Your task is to quote the material that follows, in full and exactly.
--
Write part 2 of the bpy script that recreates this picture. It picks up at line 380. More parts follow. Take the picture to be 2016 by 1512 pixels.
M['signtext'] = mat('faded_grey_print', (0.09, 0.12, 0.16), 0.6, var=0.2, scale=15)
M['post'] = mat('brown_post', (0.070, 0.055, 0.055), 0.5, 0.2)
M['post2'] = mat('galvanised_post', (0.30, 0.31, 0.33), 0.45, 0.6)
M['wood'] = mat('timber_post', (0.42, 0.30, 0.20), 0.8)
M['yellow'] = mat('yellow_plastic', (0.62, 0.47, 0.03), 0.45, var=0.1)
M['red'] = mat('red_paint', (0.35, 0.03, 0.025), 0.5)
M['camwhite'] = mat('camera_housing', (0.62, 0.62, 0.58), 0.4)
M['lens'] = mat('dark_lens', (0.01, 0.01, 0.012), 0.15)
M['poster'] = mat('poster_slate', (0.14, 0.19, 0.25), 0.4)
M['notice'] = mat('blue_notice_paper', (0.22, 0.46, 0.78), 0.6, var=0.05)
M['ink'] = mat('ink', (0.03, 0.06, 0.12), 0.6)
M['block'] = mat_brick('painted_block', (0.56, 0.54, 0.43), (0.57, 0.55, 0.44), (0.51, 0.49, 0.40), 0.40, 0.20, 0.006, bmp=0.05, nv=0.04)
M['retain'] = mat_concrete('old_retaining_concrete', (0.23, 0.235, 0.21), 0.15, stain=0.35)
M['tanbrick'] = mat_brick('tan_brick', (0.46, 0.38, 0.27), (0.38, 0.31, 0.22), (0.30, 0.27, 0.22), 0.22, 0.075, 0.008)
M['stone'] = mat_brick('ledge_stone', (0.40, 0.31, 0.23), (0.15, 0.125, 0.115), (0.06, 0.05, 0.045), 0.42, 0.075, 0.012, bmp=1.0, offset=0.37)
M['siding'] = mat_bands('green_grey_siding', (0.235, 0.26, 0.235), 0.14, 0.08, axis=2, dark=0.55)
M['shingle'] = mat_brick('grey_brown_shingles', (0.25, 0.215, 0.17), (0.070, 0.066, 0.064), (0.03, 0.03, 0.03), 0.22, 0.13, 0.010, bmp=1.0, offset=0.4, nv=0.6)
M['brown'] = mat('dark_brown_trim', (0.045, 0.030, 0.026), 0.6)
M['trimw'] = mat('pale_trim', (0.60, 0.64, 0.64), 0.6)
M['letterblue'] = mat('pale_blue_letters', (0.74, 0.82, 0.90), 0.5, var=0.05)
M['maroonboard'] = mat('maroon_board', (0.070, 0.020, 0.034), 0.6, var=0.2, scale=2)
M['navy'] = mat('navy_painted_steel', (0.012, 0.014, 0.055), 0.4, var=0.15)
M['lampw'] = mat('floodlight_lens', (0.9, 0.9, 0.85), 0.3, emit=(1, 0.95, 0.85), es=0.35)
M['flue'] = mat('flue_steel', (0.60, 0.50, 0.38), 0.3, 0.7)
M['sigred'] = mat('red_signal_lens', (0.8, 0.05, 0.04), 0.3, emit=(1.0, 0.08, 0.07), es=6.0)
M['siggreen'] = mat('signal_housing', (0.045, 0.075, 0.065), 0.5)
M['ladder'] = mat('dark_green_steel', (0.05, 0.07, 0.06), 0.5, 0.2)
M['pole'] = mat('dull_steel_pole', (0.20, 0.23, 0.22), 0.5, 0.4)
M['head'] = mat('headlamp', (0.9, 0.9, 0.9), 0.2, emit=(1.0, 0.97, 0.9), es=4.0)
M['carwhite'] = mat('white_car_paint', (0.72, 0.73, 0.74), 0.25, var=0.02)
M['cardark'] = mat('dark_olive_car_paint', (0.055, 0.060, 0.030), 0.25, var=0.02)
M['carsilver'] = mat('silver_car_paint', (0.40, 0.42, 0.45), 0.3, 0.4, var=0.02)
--
Worked solution >>
Write part 2 of the bpy script that recreates this picture. It picks up at line 380. More parts follow. Take the picture to be 2016 by 1512 pixels.
M['signtext'] = mat('faded_grey_print', (0.09, 0.12, 0.16), 0.6, var=0.2, scale=15)
M['post'] = mat('brown_post', (0.070, 0.055, 0.055), 0.5, 0.2)
M['post2'] = mat('galvanised_post', (0.30, 0.31, 0.33), 0.45, 0.6)
M['wood'] = mat('timber_post', (0.42, 0.30, 0.20), 0.8)
M['yellow'] = mat('yellow_plastic', (0.62, 0.47, 0.03), 0.45, var=0.1)
M['red'] = mat('red_paint', (0.35, 0.03, 0.025), 0.5)
M['camwhite'] = mat('camera_housing', (0.62, 0.62, 0.58), 0.4)
M['lens'] = mat('dark_lens', (0.01, 0.01, 0.012), 0.15)
M['poster'] = mat('poster_slate', (0.14, 0.19, 0.25), 0.4)
M['notice'] = mat('blue_notice_paper', (0.22, 0.46, 0.78), 0.6, var=0.05)
M['ink'] = mat('ink', (0.03, 0.06, 0.12), 0.6)
M['block'] = mat_brick('painted_block', (0.56, 0.54, 0.43), (0.57, 0.55, 0.44), (0.51, 0.49, 0.40), 0.40, 0.20, 0.006, bmp=0.05, nv=0.04)
M['retain'] = mat_concrete('old_retaining_concrete', (0.23, 0.235, 0.21), 0.15, stain=0.35)
M['tanbrick'] = mat_brick('tan_brick', (0.46, 0.38, 0.27), (0.38, 0.31, 0.22), (0.30, 0.27, 0.22), 0.22, 0.075, 0.008)
M['stone'] = mat_brick('ledge_stone', (0.40, 0.31, 0.23), (0.15, 0.125, 0.115), (0.06, 0.05, 0.045), 0.42, 0.075, 0.012, bmp=1.0, offset=0.37)
M['siding'] = mat_bands('green_grey_siding', (0.235, 0.26, 0.235), 0.14, 0.08, axis=2, dark=0.55)
M['shingle'] = mat_brick('grey_brown_shingles', (0.25, 0.215, 0.17), (0.070, 0.066, 0.064), (0.03, 0.03, 0.03), 0.22, 0.13, 0.010, bmp=1.0, offset=0.4, nv=0.6)
M['brown'] = mat('dark_brown_trim', (0.045, 0.030, 0.026), 0.6)
M['trimw'] = mat('pale_trim', (0.60, 0.64, 0.64), 0.6)
M['letterblue'] = mat('pale_blue_letters', (0.74, 0.82, 0.90), 0.5, var=0.05)
M['maroonboard'] = mat('maroon_board', (0.070, 0.020, 0.034), 0.6, var=0.2, scale=2)
M['navy'] = mat('navy_painted_steel', (0.012, 0.014, 0.055), 0.4, var=0.15)
M['lampw'] = mat('floodlight_lens', (0.9, 0.9, 0.85), 0.3, emit=(1, 0.95, 0.85), es=0.35)
M['flue'] = mat('flue_steel', (0.60, 0.50, 0.38), 0.3, 0.7)
M['sigred'] = mat('red_signal_lens', (0.8, 0.05, 0.04), 0.3, emit=(1.0, 0.08, 0.07), es=6.0)
M['siggreen'] = mat('signal_housing', (0.045, 0.075, 0.065), 0.5)
M['ladder'] = mat('dark_green_steel', (0.05, 0.07, 0.06), 0.5, 0.2)
M['pole'] = mat('dull_steel_pole', (0.20, 0.23, 0.22), 0.5, 0.4)
M['head'] = mat('headlamp', (0.9, 0.9, 0.9), 0.2, emit=(1.0, 0.97, 0.9), es=4.0)
M['carwhite'] = mat('white_car_paint', (0.72, 0.73, 0.74), 0.25, var=0.02)
M['cardark'] = mat('dark_olive_car_paint', (0.055, 0.060, 0.030), 0.25, var=0.02)
M['carsilver'] = mat('silver_car_paint', (0.40, 0.42, 0.45), 0.3, 0.4, var=0.02)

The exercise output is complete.